The Sinton mill also enhanced its sprinkler pipe offering up to 10-inch diameter, giving it what Carruthers calls the most comprehensive offering in the industry. Earlier this year, Bull Moose was able to begin producing pipe piling at Sinton, which, like sheet piling, makes ground more secure. It is used for foundations and prevents the erosion of shorelines, for example.
One of the reasons pipe piling is a bright spot is infrastructure spending. “Pipe piling provides foundational support for bridges. There have been a lot of port upgrades and expansions. Pipe piling is used around coastlines so it has helped there,” says Carruthers.
“Airports are also undergoing upgrades and expansions and some of those projects need pipe piling,” he says. “When you walk into an airport, HSS tubing is used for structural columns and canopies.” Airports in Houston and Charlotte, for example, used large-diameter structural tubing. Pipe bollards posts filled with concrete that act as security barriers are also prevalent at airports. “We produce that pipe, too,” he notes.
One of the advantages of being on SDI’s campus in Sinton is the ability to source EAF coil with virtually no transportation emissions, “which allows us to have one of the lowest carbon footprints for a steel pipe and tube mill in North America,” Carruthers notes.
DIGITAL WORLD
E-commerce, even at tube mills, could use improvement, according to Carruthers. “We developed a new e-commerce platform from scratch. That was an important investment. With our distribution customer base, we want to make it as easy as possible for customers to do business with us.

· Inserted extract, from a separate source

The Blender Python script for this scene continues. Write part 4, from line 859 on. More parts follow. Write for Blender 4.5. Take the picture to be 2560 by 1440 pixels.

“They want to know your rolling schedule and stock on the floor, be able to order material, track their orders and build truckloads for release all online,” he says. Customers also want to generate their own reports, “so we invested in that capability.”
“Even two years into this process, we continue to meet with software developers weekly and update our platform based on customer feedback. From a technology perspective, we always have to be aware of the trends,” Carruthers continues. “We have done data analytics projects with St. Louis University and also went through an ERP system upgrade. The next big thing is AI. We will follow those developments and determine whether using that helps us make work easier for our own people and for our customers.”
“The real goal is to become the best, which requires leveraging technology to complement the work our people are doing.”